Whistler Blackcomb revenues up thanks to increased regional visits 

Destination visitors still below pre-Olympic levels

Whistler Blackcomb has issued its first quarterly report since its initial public offering last November, covering the last three months of 2010.

The report shows that total revenue reached $46.8 million for the quarter ended December 31, 2010, an increase of 10.2 per cent over the same quarter in 2009. The result was a healthy $5.9 million in profits, or $0.16 per share.

The increase was primarily driven by increased skier visits and increased ticket and pass prices over last season.

The report also said that Whistler Blackcomb is on track to host two million visits, and has sold a record-breaking number of seasons passes and Edge cards.

"We are pleased to report strong first quarter results with revenue growth in all resort segment categories," said Dave Brownlie, president and chief operating officer of the corporation.

"In addition, we have set a new record for Whistler Blackcomb with the highest ever number of season passes and frequency cards sold prior to December 31st.

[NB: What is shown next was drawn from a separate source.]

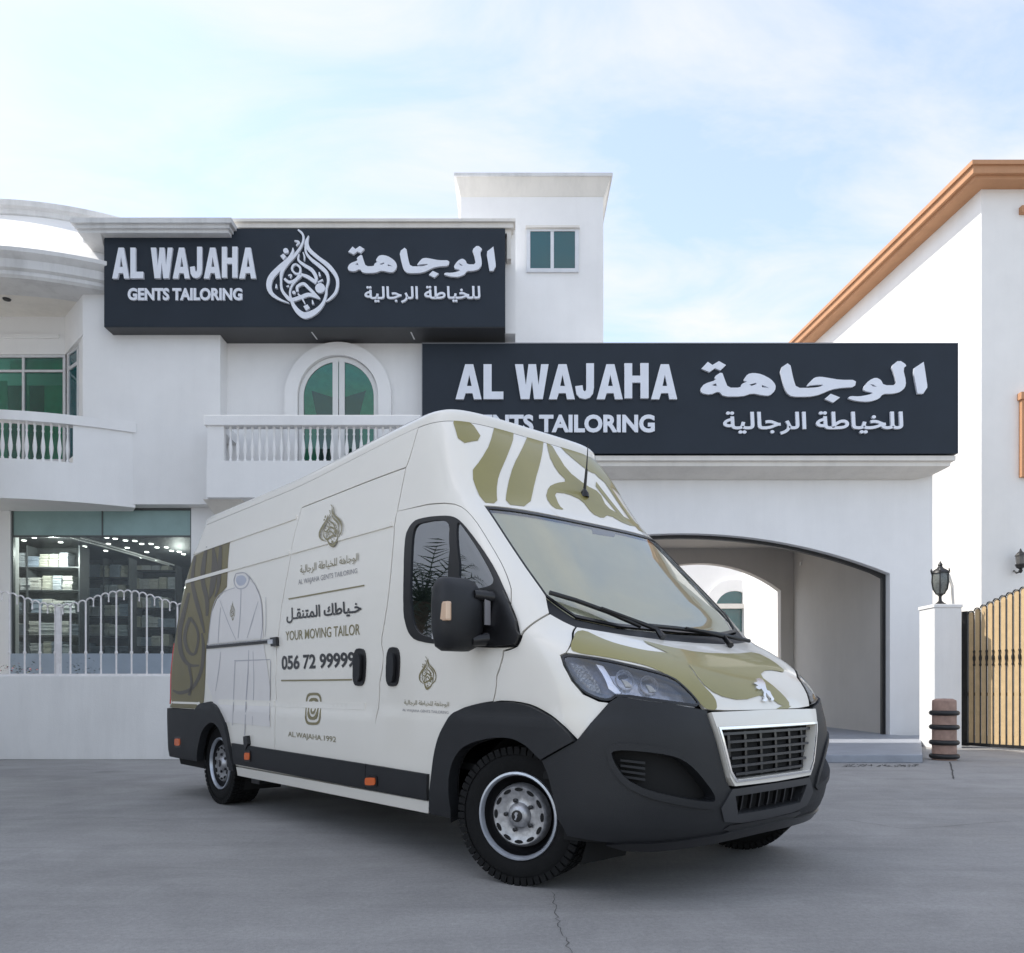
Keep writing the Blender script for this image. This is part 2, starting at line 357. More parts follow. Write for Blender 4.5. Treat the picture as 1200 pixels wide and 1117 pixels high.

"We attribute this success to our efforts in the local and regional markets with a strong pre-season campaign that resulted in a 28 per cent increase in local and regional skier visits.

"As expected we are seeing a recovery in skier visits after the 2010 Olympic and Paralympic Winter Games and we expect a return to our historical levels with overall skier visits on track to exceed two million.

The report also showed that destination skiers have not recovered to pre-Olympic levels.

"Our challenge will be to repeat the success we have achieved with our local and regional campaigns in the international markets to help drive destination skier visits," said Brownlie.

Sales of season passes and frequency cards reached 104,000 units and $34 million leading up to Dec. 31, representing increases of 23 per cent in units sold and 33 per cent more revenues over the previous year.

Whistler Blackcomb raised about $300 million in its IPO, purchasing its namesake ski resort from Intrawest ULC. Intrawest continues to hold a 24 per cent stake in the company.

Intrawest is controlled by U.S. private-equity fund Fortress Investment Group, which also acquired the ski hill when it bought the resort operator in a leveraged buyout in 2006.